Poker’s decentralized protocol (solution to poker’s Byzantine general problem)

I’m not fully confident that this needs a new solution, however many players have an issue understanding how decentralized poker works. Here we are going to simply the explanation a bit while using a few assumptions to look at a certain solution to one aspect of the overall understanding of decentralized poker. It may be a big hurdle crossed or may not be, but it solves something I previously could not understand how to solve.

D.poker’s biggest issue players immediately identify in regards to blockchain technology is speed. Bitcoin’s blockchain (and most or all other altcoin blockchains) do not function nearly fast enough to directly play poker on them. If they were fast enough decentralized poker would arise as a result. One partial yet immediate solution to this is to use a decentralized escrow service to hold the players money, while players play with ‘chips’ at their table. We must understand that in light of this, poker has been rendered back to its internet format of text based turn play. So one of our assumptions is that we have a decentralized (and therefore trust-able) escrow service, which is something we do in fact have access to today. This solves one certain aspect yet creates or leaves open another one. We can now somewhat play poker over a messaging service that is easily quick enough to facilitate play. This is another assumption (that we have a “secure” messaging service, which we have and I will “secure” it later in this writing) yet leaves open what I call poker’s Byzantine general problem.

The PBGP is simply that players can still lie or argue about what moves they choose or intended to choose amongst their table, for example if hero decides to call but the table colludes and says “No, you folded”. It might also be the same issue if villain tells hero they call, but the table later says “No, he folded”. The same issues arise from certain perfectly timed disconnection issues, as in villain says “You didn’t choose your move” or “You disconnected”. In short, poker NEEDS a blockchain.

I think we can integrate both the sms system with the blockchain system to solve a large majority of legitimate concerns players have about how D.poker might work.
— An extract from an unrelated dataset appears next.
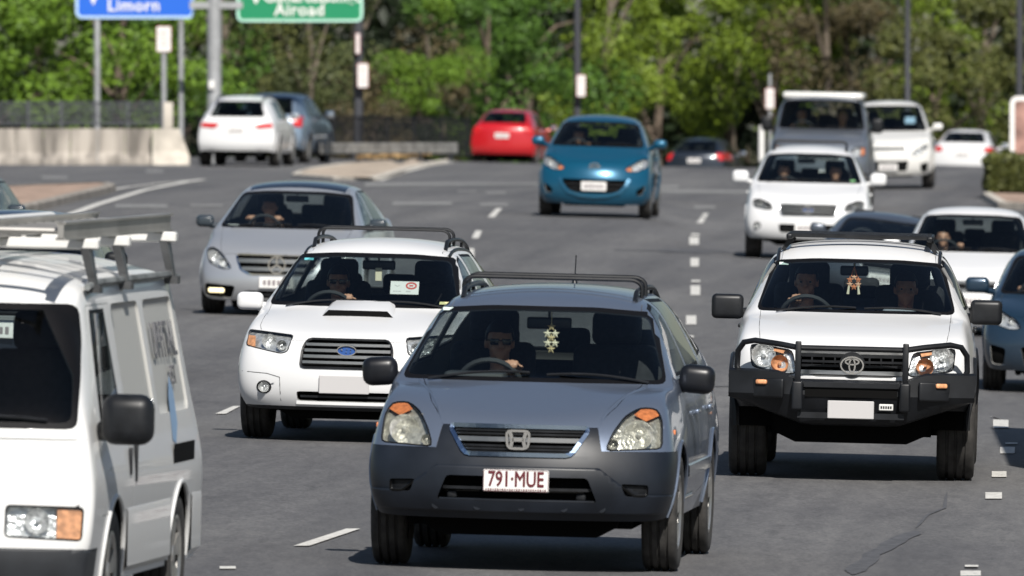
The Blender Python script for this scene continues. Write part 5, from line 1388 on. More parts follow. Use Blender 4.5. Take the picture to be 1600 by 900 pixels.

As a side note we should understand that with an escrow, such a blockchain really only NEEDS to exist for the period of time until the escrow pays out the correct players. This won’t be useful in this paper but might be important for the creation and implementation of the type of blockchain needed . The blockchain then is another assumption, and the creation and sustaining of it is something I would address with in another writing.

So players enter into an escrow agreement, in that they agree to pay the winner based on the escrows analysis that the game was played properly in logical sequence as per the rules and flow of poker by comparing the given ‘winners’ with the blockchain hisotry. Players hand in their public/private keys (generated per agreements, meaning they can change them for different games etc.) to the escrows and are given an “entry token” to the table.

The simplest way to understand the following explanation is to understand that poker has only a hero and a villain (or villains). We simply need to protect the hero from a team of colludes, and that the maximum team for this problem would be the entire rest of the table. If we want to be altruistic we can simply afterwards name the villain the hero and vice versa and run the same solution from the “new” hero’s perspective.

Keeping in mind, poker is simply text based turn play, hero hashes his action with his private key onto the blockchain while simultaneously sending it and their line (might not need the line in human readable form but I say it for ease of the reader) to the table via sms chat group. When villain ‘hears’ of hero’s action via sms they make their decision in the form of “since you did x, I will do y”. If villain’s decision is not proper in response to what hero wrote on the blockchain then hero can take the dispute to the escrow, which can then read the truth on the blockchain. When villain makes a decision based on hero’s agreed up action, villain must hash the last agreed upon decision with their own private key write it to the blockchain and send the hash and their line via sms.

This way if their is any cheating in the form of PBGP, at the end of the game (or any point in it), the escrow service can check the integrity of the entire game by reading it off the blockchain. If the blockchain doesn’t coincide with the actual game (ie the game play winner is not necessarily the blockchain winner) then the player that ‘lied’ does not receive any winnings, they lose their integrity ratings (another writings), and either the payouts for the mtt/sng move to the next players in line, or the rest of the cash game players involved in the hand split the “cheater’s” money.

Its seems to the writer that although it might at this time be a clunky solution bringing together a blockchain, an escrow, and an sms service, the procedure for all of this solves one of the biggest issues developers face for the game-blockchain speed. What is interesting is that the sms service does not necessarily need to be decentralized, since their cannot be a great profit from hacking it in the form of swaying outcomes or changing decisions in hands. The best that could be hoped would be to shut down decentralized poker for the period of time it takes players to find a new service. In this we might understand many of the ‘attacks’ on the decentralized game are not the same issue or worry that a network like bitcoin might have, since their is not actually money on the table. You cannot steal from the players at the table, but rather you can only disrupt the game, and the only entities that stand to ‘gain’ from this are today’s currently ‘trusted’ centralized sites.